━━━ INFORMATION SUPPLIED ━━━

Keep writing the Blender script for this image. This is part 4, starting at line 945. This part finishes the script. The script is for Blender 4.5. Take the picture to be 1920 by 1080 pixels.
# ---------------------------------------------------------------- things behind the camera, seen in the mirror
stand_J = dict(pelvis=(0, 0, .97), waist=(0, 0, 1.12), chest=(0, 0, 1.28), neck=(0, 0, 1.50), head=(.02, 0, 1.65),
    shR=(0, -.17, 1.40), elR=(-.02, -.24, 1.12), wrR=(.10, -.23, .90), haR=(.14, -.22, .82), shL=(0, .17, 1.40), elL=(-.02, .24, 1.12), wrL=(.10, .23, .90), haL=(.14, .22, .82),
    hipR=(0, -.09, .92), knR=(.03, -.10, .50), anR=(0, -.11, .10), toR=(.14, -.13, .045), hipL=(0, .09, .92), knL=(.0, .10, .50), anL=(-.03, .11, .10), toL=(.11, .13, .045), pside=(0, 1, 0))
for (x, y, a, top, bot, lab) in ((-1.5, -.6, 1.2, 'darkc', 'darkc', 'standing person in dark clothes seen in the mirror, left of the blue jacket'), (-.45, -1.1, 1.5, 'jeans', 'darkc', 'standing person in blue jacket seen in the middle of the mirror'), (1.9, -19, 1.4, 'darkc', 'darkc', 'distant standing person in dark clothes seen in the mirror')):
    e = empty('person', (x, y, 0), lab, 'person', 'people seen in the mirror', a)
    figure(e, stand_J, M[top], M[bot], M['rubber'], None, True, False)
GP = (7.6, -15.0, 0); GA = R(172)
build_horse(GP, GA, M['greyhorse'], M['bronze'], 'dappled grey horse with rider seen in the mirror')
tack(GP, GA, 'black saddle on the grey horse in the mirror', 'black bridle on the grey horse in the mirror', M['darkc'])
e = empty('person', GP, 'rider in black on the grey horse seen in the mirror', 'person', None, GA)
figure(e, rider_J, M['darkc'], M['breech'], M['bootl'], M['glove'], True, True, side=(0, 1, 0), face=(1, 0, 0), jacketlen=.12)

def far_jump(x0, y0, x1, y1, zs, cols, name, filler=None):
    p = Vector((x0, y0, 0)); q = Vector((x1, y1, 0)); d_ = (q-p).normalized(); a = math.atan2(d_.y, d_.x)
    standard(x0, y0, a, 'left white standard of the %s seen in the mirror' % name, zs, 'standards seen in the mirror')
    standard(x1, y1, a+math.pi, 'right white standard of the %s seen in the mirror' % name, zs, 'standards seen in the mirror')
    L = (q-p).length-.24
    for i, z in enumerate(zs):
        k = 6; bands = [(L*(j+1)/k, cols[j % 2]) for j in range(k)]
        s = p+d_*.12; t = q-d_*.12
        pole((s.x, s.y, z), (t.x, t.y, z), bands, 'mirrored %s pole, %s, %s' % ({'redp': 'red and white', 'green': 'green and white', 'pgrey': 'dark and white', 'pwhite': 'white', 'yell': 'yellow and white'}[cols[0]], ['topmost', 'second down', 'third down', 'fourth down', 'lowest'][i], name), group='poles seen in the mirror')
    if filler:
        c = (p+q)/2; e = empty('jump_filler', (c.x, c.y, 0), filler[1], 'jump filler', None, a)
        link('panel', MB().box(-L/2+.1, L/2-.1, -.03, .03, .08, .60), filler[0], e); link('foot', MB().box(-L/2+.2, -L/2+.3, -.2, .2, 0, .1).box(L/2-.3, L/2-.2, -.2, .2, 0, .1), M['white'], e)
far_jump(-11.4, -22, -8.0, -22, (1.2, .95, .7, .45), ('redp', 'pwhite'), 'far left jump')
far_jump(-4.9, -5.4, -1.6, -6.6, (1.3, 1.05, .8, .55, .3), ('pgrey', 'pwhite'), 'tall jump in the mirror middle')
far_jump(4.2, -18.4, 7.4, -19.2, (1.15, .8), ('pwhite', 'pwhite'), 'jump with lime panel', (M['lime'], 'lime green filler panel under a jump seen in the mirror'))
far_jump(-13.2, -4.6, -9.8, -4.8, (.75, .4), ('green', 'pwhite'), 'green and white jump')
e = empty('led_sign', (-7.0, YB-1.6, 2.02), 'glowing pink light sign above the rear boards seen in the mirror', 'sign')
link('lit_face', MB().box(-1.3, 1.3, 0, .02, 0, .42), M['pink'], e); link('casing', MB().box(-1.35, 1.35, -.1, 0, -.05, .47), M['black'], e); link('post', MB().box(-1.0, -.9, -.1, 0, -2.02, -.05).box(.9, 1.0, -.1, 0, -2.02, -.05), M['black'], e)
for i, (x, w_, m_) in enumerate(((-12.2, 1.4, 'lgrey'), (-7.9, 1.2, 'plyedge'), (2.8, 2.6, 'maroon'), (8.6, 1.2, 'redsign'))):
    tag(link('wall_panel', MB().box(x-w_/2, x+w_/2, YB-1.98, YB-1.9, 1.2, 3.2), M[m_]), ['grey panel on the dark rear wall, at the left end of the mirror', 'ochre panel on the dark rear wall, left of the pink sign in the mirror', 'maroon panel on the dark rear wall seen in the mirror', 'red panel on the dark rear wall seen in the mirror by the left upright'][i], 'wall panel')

━━━

Extract all of the data above without altering anything.

Keep writing the Blender script for this image. This is part 4, starting at line 945. This part finishes the script. The script is for Blender 4.5. Take the picture to be 1920 by 1080 pixels.
# ---------------------------------------------------------------- things behind the camera, seen in the mirror
stand_J = dict(pelvis=(0, 0, .97), waist=(0, 0, 1.12), chest=(0, 0, 1.28), neck=(0, 0, 1.50), head=(.02, 0, 1.65),
    shR=(0, -.17, 1.40), elR=(-.02, -.24, 1.12), wrR=(.10, -.23, .90), haR=(.14, -.22, .82), shL=(0, .17, 1.40), elL=(-.02, .24, 1.12), wrL=(.10, .23, .90), haL=(.14, .22, .82),
    hipR=(0, -.09, .92), knR=(.03, -.10, .50), anR=(0, -.11, .10), toR=(.14, -.13, .045), hipL=(0, .09, .92), knL=(.0, .10, .50), anL=(-.03, .11, .10), toL=(.11, .13, .045), pside=(0, 1, 0))
for (x, y, a, top, bot, lab) in ((-1.5, -.6, 1.2, 'darkc', 'darkc', 'standing person in dark clothes seen in the mirror, left of the blue jacket'), (-.45, -1.1, 1.5, 'jeans', 'darkc', 'standing person in blue jacket seen in the middle of the mirror'), (1.9, -19, 1.4, 'darkc', 'darkc', 'distant standing person in dark clothes seen in the mirror')):
    e = empty('person', (x, y, 0), lab, 'person', 'people seen in the mirror', a)
    figure(e, stand_J, M[top], M[bot], M['rubber'], None, True, False)
GP = (7.6, -15.0, 0); GA = R(172)
build_horse(GP, GA, M['greyhorse'], M['bronze'], 'dappled grey horse with rider seen in the mirror')
tack(GP, GA, 'black saddle on the grey horse in the mirror', 'black bridle on the grey horse in the mirror', M['darkc'])
e = empty('person', GP, 'rider in black on the grey horse seen in the mirror', 'person', None, GA)
figure(e, rider_J, M['darkc'], M['breech'], M['bootl'], M['glove'], True, True, side=(0, 1, 0), face=(1, 0, 0), jacketlen=.12)

def far_jump(x0, y0, x1, y1, zs, cols, name, filler=None):
    p = Vector((x0, y0, 0)); q = Vector((x1, y1, 0)); d_ = (q-p).normalized(); a = math.atan2(d_.y, d_.x)
    standard(x0, y0, a, 'left white standard of the %s seen in the mirror' % name, zs, 'standards seen in the mirror')
    standard(x1, y1, a+math.pi, 'right white standard of the %s seen in the mirror' % name, zs, 'standards seen in the mirror')
    L = (q-p).length-.24
    for i, z in enumerate(zs):
        k = 6; bands = [(L*(j+1)/k, cols[j % 2]) for j in range(k)]
        s = p+d_*.12; t = q-d_*.12
        pole((s.x, s.y, z), (t.x, t.y, z), bands, 'mirrored %s pole, %s, %s' % ({'redp': 'red and white', 'green': 'green and white', 'pgrey': 'dark and white', 'pwhite': 'white', 'yell': 'yellow and white'}[cols[0]], ['topmost', 'second down', 'third down', 'fourth down', 'lowest'][i], name), group='poles seen in the mirror')
    if filler:
        c = (p+q)/2; e = empty('jump_filler', (c.x, c.y, 0), filler[1], 'jump filler', None, a)
        link('panel', MB().box(-L/2+.1, L/2-.1, -.03, .03, .08, .60), filler[0], e); link('foot', MB().box(-L/2+.2, -L/2+.3, -.2, .2, 0, .1).box(L/2-.3, L/2-.2, -.2, .2, 0, .1), M['white'], e)
far_jump(-11.4, -22, -8.0, -22, (1.2, .95, .7, .45), ('redp', 'pwhite'), 'far left jump')
far_jump(-4.9, -5.4, -1.6, -6.6, (1.3, 1.05, .8, .55, .3), ('pgrey', 'pwhite'), 'tall jump in the mirror middle')
far_jump(4.2, -18.4, 7.4, -19.2, (1.15, .8), ('pwhite', 'pwhite'), 'jump with lime panel', (M['lime'], 'lime green filler panel under a jump seen in the mirror'))
far_jump(-13.2, -4.6, -9.8, -4.8, (.75, .4), ('green', 'pwhite'), 'green and white jump')
e = empty('led_sign', (-7.0, YB-1.6, 2.02), 'glowing pink light sign above the rear boards seen in the mirror', 'sign')
link('lit_face', MB().box(-1.3, 1.3, 0, .02, 0, .42), M['pink'], e); link('casing', MB().box(-1.35, 1.35, -.1, 0, -.05, .47), M['black'], e); link('post', MB().box(-1.0, -.9, -.1, 0, -2.02, -.05).box(.9, 1.0, -.1, 0, -2.02, -.05), M['black'], e)
for i, (x, w_, m_) in enumerate(((-12.2, 1.4, 'lgrey'), (-7.9, 1.2, 'plyedge'), (2.8, 2.6, 'maroon'), (8.6, 1.2, 'redsign'))):
    tag(link('wall_panel', MB().box(x-w_/2, x+w_/2, YB-1.98, YB-1.9, 1.2, 3.2), M[m_]), ['grey panel on the dark rear wall, at the left end of the mirror', 'ochre panel on the dark rear wall, left of the pink sign in the mirror', 'maroon panel on the dark rear wall seen in the mirror', 'red panel on the dark rear wall seen in the mirror by the left upright'][i], 'wall panel')